**YOUR TASK:**
Give the data below again exactly as it stands. Omit the pictures.

**GIVEN INFORMATION:**
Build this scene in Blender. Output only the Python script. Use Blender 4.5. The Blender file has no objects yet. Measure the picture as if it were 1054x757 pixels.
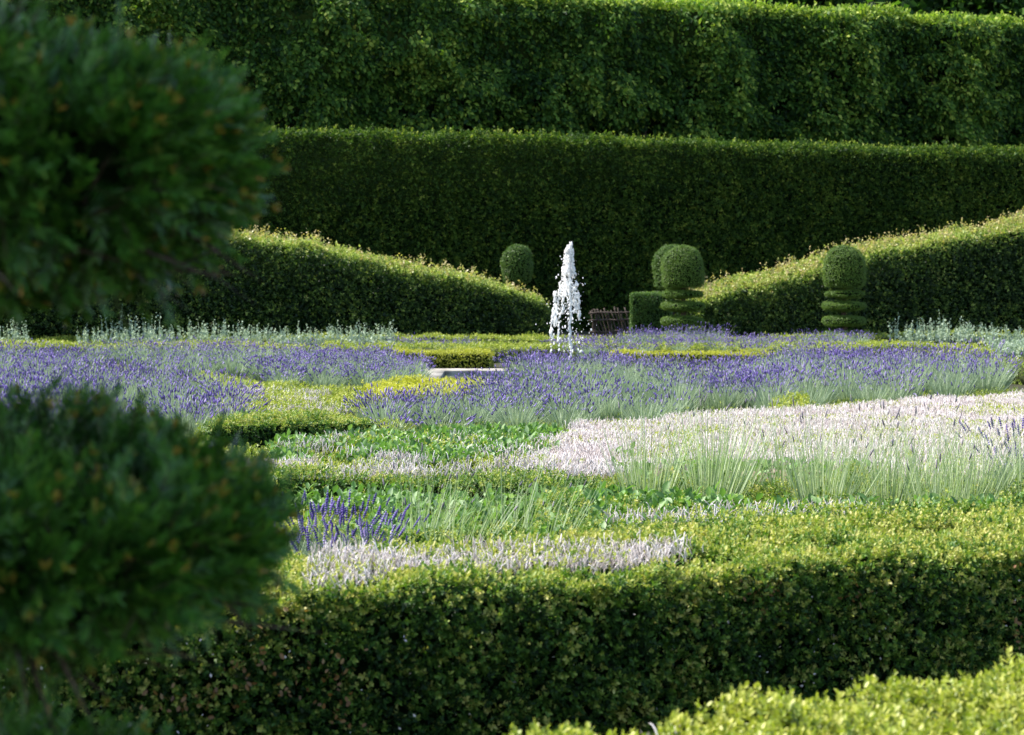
import bpy, math, random
import numpy as np
from mathutils import Vector
random.seed(7); RG = np.random.default_rng(11)
scene = bpy.context.scene
C = scene.collection
F, CX, HY, CH = 2000.0, 527.0, 274.0, 1.7        # focal length in photo pixels, centre column, horizon row, eye height
PI = math.pi
U = np.array([.933, .36]); V = np.array([-.36, .933])   # the garden's own grid runs away to the right

# ------------------------------------------------------------------ small tools
def W(px, py, z=0.0):
    D = (CH - z) * F / (py - HY); return ((px - CX) * D / F, D)
def XD(px, D): return (px - CX) * D / F
def ZD(py, D): return CH - (py - HY) * D / F
def hsh(i):
    i = i.astype(np.int64); i = (i ^ (i >> 13)) * 1274126177; i = (i ^ (i >> 16)) & 0x7fffffff
    return (i % 100003) / 100003.0
def noise(P, s, seed=0):
    P = np.asarray(P, float) / s + 1000.0; I = np.floor(P).astype(np.int64); f = P - I; f = f * f * (3 - 2 * f)
    out = 0
    for dx in (0, 1):
        for dy in (0, 1):
            for dz in (0, 1):
                w = (f[:, 0] if dx else 1 - f[:, 0]) * (f[:, 1] if dy else 1 - f[:, 1]) * (f[:, 2] if dz else 1 - f[:, 2])
                out = out + w * hsh((I[:, 0] + dx) * 73856093 ^ (I[:, 1] + dy) * 19349663 ^ (I[:, 2] + dz) * 83492791 + seed * 7919)
    return out * 2 - 1
def n3(P2, s, seed=0, z=0.0): return noise(np.column_stack([P2, np.full(len(P2), z)]), s, seed)
def unit(v): return v / np.maximum(np.linalg.norm(v, axis=-1, keepdims=True), 1e-9)

class Geo:
    def __init__(s): s.v = []; s.f = []; s.r = []; s.m = []; s.n = 0
    def add(s, verts, faces, rnd, mat=0):
        verts = np.asarray(verts, np.float32).reshape(-1, 3); faces = np.asarray(faces, np.int64)
        s.v.append(verts); s.f.append(faces + s.n); s.m.append(np.full(len(faces), mat, np.int32))
        s.r.append(np.broadcast_to(np.asarray(rnd, np.float32), (len(verts),)).copy()); s.n += len(verts)
    def inst(s, T, pos, Y, N, sc, rnd, mat=0, wid=None):
        """copies of template T=(verts, faces[, dr]) along axis Y with normal hint N"""
        pos = np.asarray(pos, float); k = len(pos)
        if k == 0: return
        Y = unit(np.broadcast_to(Y, (k, 3))); X = unit(np.cross(Y, np.broadcast_to(N, (k, 3)) + 1e-4)); Z = np.cross(X, Y)
        sc = np.broadcast_to(sc, (k,)); wid = sc if wid is None else np.broadcast_to(wid, (k,))
        tv, tf = T[0], T[1]
        P = (pos[:, None] + tv[None, :, 0, None] * (X * wid[:, None])[:, None] + tv[None, :, 1, None] * (Y * sc[:, None])[:, None]
             + tv[None, :, 2, None] * (Z * wid[:, None])[:, None])
        nv = len(tv); r = np.repeat(np.broadcast_to(rnd, (k,)), nv).reshape(k, nv)
        if len(T) > 2: r = np.clip(r + T[2][None], 0, 1)
        for q in tf:
            q = np.asarray(q); ff = (q[None] + (np.arange(k) * nv)[:, None, None]).reshape(-1, q.shape[1])
            s.f.append(ff + s.n); s.m.append(np.full(len(ff), mat, np.int32))
        s.v.append(P.reshape(-1, 3).astype(np.float32)); s.r.append(r.reshape(-1).astype(np.float32)); s.n += k * nv
    def build(s, name, mats, parent=None, smooth=False):
        me = bpy.data.meshes.new(name)
        v = np.concatenate(s.v); tot = np.concatenate([np.full(len(f), f.shape[1], np.int32) for f in s.f])
        idx = np.concatenate([f.reshape(-1) for f in s.f]).astype(np.int32)
        st = np.concatenate([[0], np.cumsum(tot)[:-1]]).astype(np.int32)
        me.vertices.add(len(v)); me.vertices.foreach_set('co', v.reshape(-1))
        me.loops.add(len(idx)); me.loops.foreach_set('vertex_index', idx)
        me.polygons.add(len(tot)); me.polygons.foreach_set('loop_start', st); me.polygons.foreach_set('loop_total', tot)
        me.polygons.foreach_set('material_index', np.concatenate(s.m))
        me.update(calc_edges=True)
        a = me.attributes.new('rnd', 'FLOAT', 'POINT'); a.data.foreach_set('value', np.concatenate(s.r))
        for m in (mats if isinstance(mats, (list, tuple)) else [mats]): me.materials.append(m)
        if smooth: me.polygons.foreach_set('use_smooth', np.ones(len(tot), bool))
        me.validate()
        o = bpy.data.objects.new(name, me); C.objects.link(o)
        if parent is not None:
            o.parent = parent
        return o
def tag(o, label, cat, group=None, kind=None):
    o['label'] = label; o['category'] = cat
    if group: o['group'] = group
    if kind: o['kind'] = kind
    return o
def thing(name, label, cat, loc=(0, 0, 0), rz=0, group=None):
    o = bpy.data.objects.new(name, None); C.objects.link(o); o.location = loc; o.rotation_euler = (0, 0, rz); o.empty_display_size = .1
    return tag(o, label, cat, group)

# ------------------------------------------------------------------ templates
def T(v, *f): return (np.array(v, float), [np.array(q) for q in f])
LEAF4 = T([(0, 0, 0), (-.3, .45, .06), (0, 1, -.05), (.3, .45, .06)], [(0, 3, 2, 1)])
LEAF6 = T([(0, 0, 0), (-.26, .28, .05), (-.24, .72, .03), (0, 1, -.08), (.24, .72, .03), (.26, .28, .05), (0, .5, -.03)],
          [(0, 6, 2, 1), (6, 3, 2, 2)][:1], [(6, 3, 2), (0, 5, 6), (5, 4, 6), (4, 3, 6)])
OVAL = T([(0, 0, 0), (-.2, .25, .07), (-.27, .55, .06), (-.12, .88, -.04), (0, 1, -.12), (.12, .88, -.04), (.27, .55, .06), (.2, .25, .07),
          (0, .5, -.02)], [(0, 8, 2, 1), (8, 4, 3, 2), (0, 7, 6, 8), (8, 6, 5, 4)])
BLADE = T([(-.5, 0, 0), (.5, 0, 0), (.35, .5, .5), (-.35, .5, .5), (0, 1, 1.6)], [(0, 1, 2, 3)], [(3, 2, 4)])
NEEDLE = T([(-.5, 0, 0), (.5, 0, 0), (.42, .7, 0), (0, 1, 0), (-.42, .7, 0)], [(0, 1, 2, 4)], [(4, 2, 3)])
a3 = [(math.cos(t), math.sin(t)) for t in (0, 2.094, 4.189)]
SPIKE = T([(0, 0, 0)] + [(x * .5, .3, y * .5) for x, y in a3] + [(x * .42, .7, y * .42) for x, y in a3] + [(0, 1, 0)],
          [(1, 2, 5, 4), (2, 3, 6, 5), (3, 1, 4, 6)], [(0, 2, 1), (0, 3, 2), (0, 1, 3), (4, 5, 7), (5, 6, 7), (6, 4, 7)])
def whorled():
    v = []; f = []
    for k, (y, r) in enumerate([(0, .38), (.2, .5), (.38, .55), (.56, .5), (.72, .42), (.88, .25)]):
        b = len(v); v.append((0, y - .08, 0)); v += [(math.cos(a + k) * r, y + .02, math.sin(a + k) * r) for a in (0, 1.57, 3.14, 4.71)]; v.append((0, y + .13, 0))
        for i in range(4): f += [(b, b + 1 + (i + 1) % 4, b + 1 + i), (b + 5, b + 1 + i, b + 1 + (i + 1) % 4)]
    return T(v, f)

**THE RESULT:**
Build this scene in Blender. Output only the Python script. Use Blender 4.5. The Blender file has no objects yet. Measure the picture as if it were 1054x757 pixels.
import bpy, math, random
import numpy as np
from mathutils import Vector
random.seed(7); RG = np.random.default_rng(11)
scene = bpy.context.scene
C = scene.collection
F, CX, HY, CH = 2000.0, 527.0, 274.0, 1.7        # focal length in photo pixels, centre column, horizon row, eye height
PI = math.pi
U = np.array([.933, .36]); V = np.array([-.36, .933])   # the garden's own grid runs away to the right

# ------------------------------------------------------------------ small tools
def W(px, py, z=0.0):
    D = (CH - z) * F / (py - HY); return ((px - CX) * D / F, D)
def XD(px, D): return (px - CX) * D / F
def ZD(py, D): return CH - (py - HY) * D / F
def hsh(i):
    i = i.astype(np.int64); i = (i ^ (i >> 13)) * 1274126177; i = (i ^ (i >> 16)) & 0x7fffffff
    return (i % 100003) / 100003.0
def noise(P, s, seed=0):
    P = np.asarray(P, float) / s + 1000.0; I = np.floor(P).astype(np.int64); f = P - I; f = f * f * (3 - 2 * f)
    out = 0
    for dx in (0, 1):
        for dy in (0, 1):
            for dz in (0, 1):
                w = (f[:, 0] if dx else 1 - f[:, 0]) * (f[:, 1] if dy else 1 - f[:, 1]) * (f[:, 2] if dz else 1 - f[:, 2])
                out = out + w * hsh((I[:, 0] + dx) * 73856093 ^ (I[:, 1] + dy) * 19349663 ^ (I[:, 2] + dz) * 83492791 + seed * 7919)
    return out * 2 - 1
def n3(P2, s, seed=0, z=0.0): return noise(np.column_stack([P2, np.full(len(P2), z)]), s, seed)
def unit(v): return v / np.maximum(np.linalg.norm(v, axis=-1, keepdims=True), 1e-9)

class Geo:
    def __init__(s): s.v = []; s.f = []; s.r = []; s.m = []; s.n = 0
    def add(s, verts, faces, rnd, mat=0):
        verts = np.asarray(verts, np.float32).reshape(-1, 3); faces = np.asarray(faces, np.int64)
        s.v.append(verts); s.f.append(faces + s.n); s.m.append(np.full(len(faces), mat, np.int32))
        s.r.append(np.broadcast_to(np.asarray(rnd, np.float32), (len(verts),)).copy()); s.n += len(verts)
    def inst(s, T, pos, Y, N, sc, rnd, mat=0, wid=None):
        """copies of template T=(verts, faces[, dr]) along axis Y with normal hint N"""
        pos = np.asarray(pos, float); k = len(pos)
        if k == 0: return
        Y = unit(np.broadcast_to(Y, (k, 3))); X = unit(np.cross(Y, np.broadcast_to(N, (k, 3)) + 1e-4)); Z = np.cross(X, Y)
        sc = np.broadcast_to(sc, (k,)); wid = sc if wid is None else np.broadcast_to(wid, (k,))
        tv, tf = T[0], T[1]
        P = (pos[:, None] + tv[None, :, 0, None] * (X * wid[:, None])[:, None] + tv[None, :, 1, None] * (Y * sc[:, None])[:, None]
             + tv[None, :, 2, None] * (Z * wid[:, None])[:, None])
        nv = len(tv); r = np.repeat(np.broadcast_to(rnd, (k,)), nv).reshape(k, nv)
        if len(T) > 2: r = np.clip(r + T[2][None], 0, 1)
        for q in tf:
            q = np.asarray(q); ff = (q[None] + (np.arange(k) * nv)[:, None, None]).reshape(-1, q.shape[1])
            s.f.append(ff + s.n); s.m.append(np.full(len(ff), mat, np.int32))
        s.v.append(P.reshape(-1, 3).astype(np.float32)); s.r.append(r.reshape(-1).astype(np.float32)); s.n += k * nv
    def build(s, name, mats, parent=None, smooth=False):
        me = bpy.data.meshes.new(name)
        v = np.concatenate(s.v); tot = np.concatenate([np.full(len(f), f.shape[1], np.int32) for f in s.f])
        idx = np.concatenate([f.reshape(-1) for f in s.f]).astype(np.int32)
        st = np.concatenate([[0], np.cumsum(tot)[:-1]]).astype(np.int32)
        me.vertices.add(len(v)); me.vertices.foreach_set('co', v.reshape(-1))
        me.loops.add(len(idx)); me.loops.foreach_set('vertex_index', idx)
        me.polygons.add(len(tot)); me.polygons.foreach_set('loop_start', st); me.polygons.foreach_set('loop_total', tot)
        me.polygons.foreach_set('material_index', np.concatenate(s.m))
        me.update(calc_edges=True)
        a = me.attributes.new('rnd', 'FLOAT', 'POINT'); a.data.foreach_set('value', np.concatenate(s.r))
        for m in (mats if isinstance(mats, (list, tuple)) else [mats]): me.materials.append(m)
        if smooth: me.polygons.foreach_set('use_smooth', np.ones(len(tot), bool))
        me.validate()
        o = bpy.data.objects.new(name, me); C.objects.link(o)
        if parent is not None:
            o.parent = parent
        return o
def tag(o, label, cat, group=None, kind=None):
    o['label'] = label; o['category'] = cat
    if group: o['group'] = group
    if kind: o['kind'] = kind
    return o
def thing(name, label, cat, loc=(0, 0, 0), rz=0, group=None):
    o = bpy.data.objects.new(name, None); C.objects.link(o); o.location = loc; o.rotation_euler = (0, 0, rz); o.empty_display_size = .1
    return tag(o, label, cat, group)

# ------------------------------------------------------------------ templates
def T(v, *f): return (np.array(v, float), [np.array(q) for q in f])
LEAF4 = T([(0, 0, 0), (-.3, .45, .06), (0, 1, -.05), (.3, .45, .06)], [(0, 3, 2, 1)])
LEAF6 = T([(0, 0, 0), (-.26, .28, .05), (-.24, .72, .03), (0, 1, -.08), (.24, .72, .03), (.26, .28, .05), (0, .5, -.03)],
          [(0, 6, 2, 1), (6, 3, 2, 2)][:1], [(6, 3, 2), (0, 5, 6), (5, 4, 6), (4, 3, 6)])
OVAL = T([(0, 0, 0), (-.2, .25, .07), (-.27, .55, .06), (-.12, .88, -.04), (0, 1, -.12), (.12, .88, -.04), (.27, .55, .06), (.2, .25, .07),
          (0, .5, -.02)], [(0, 8, 2, 1), (8, 4, 3, 2), (0, 7, 6, 8), (8, 6, 5, 4)])
BLADE = T([(-.5, 0, 0), (.5, 0, 0), (.35, .5, .5), (-.35, .5, .5), (0, 1, 1.6)], [(0, 1, 2, 3)], [(3, 2, 4)])
NEEDLE = T([(-.5, 0, 0), (.5, 0, 0), (.42, .7, 0), (0, 1, 0), (-.42, .7, 0)], [(0, 1, 2, 4)], [(4, 2, 3)])
a3 = [(math.cos(t), math.sin(t)) for t in (0, 2.094, 4.189)]
SPIKE = T([(0, 0, 0)] + [(x * .5, .3, y * .5) for x, y in a3] + [(x * .42, .7, y * .42) for x, y in a3] + [(0, 1, 0)],
          [(1, 2, 5, 4), (2, 3, 6, 5), (3, 1, 4, 6)], [(0, 2, 1), (0, 3, 2), (0, 1, 3), (4, 5, 7), (5, 6, 7), (6, 4, 7)])
def whorled():
    v = []; f = []
    for k, (y, r) in enumerate([(0, .38), (.2, .5), (.38, .55), (.56, .5), (.72, .42), (.88, .25)]):
        b = len(v); v.append((0, y - .08, 0)); v += [(math.cos(a + k) * r, y + .02, math.sin(a + k) * r) for a in (0, 1.57, 3.14, 4.71)]; v.append((0, y + .13, 0))
        for i in range(4): f += [(b, b + 1 + (i + 1) % 4, b + 1 + i), (b + 5, b + 1 + i, b + 1 + (i + 1) % 4)]
    return T(v, f)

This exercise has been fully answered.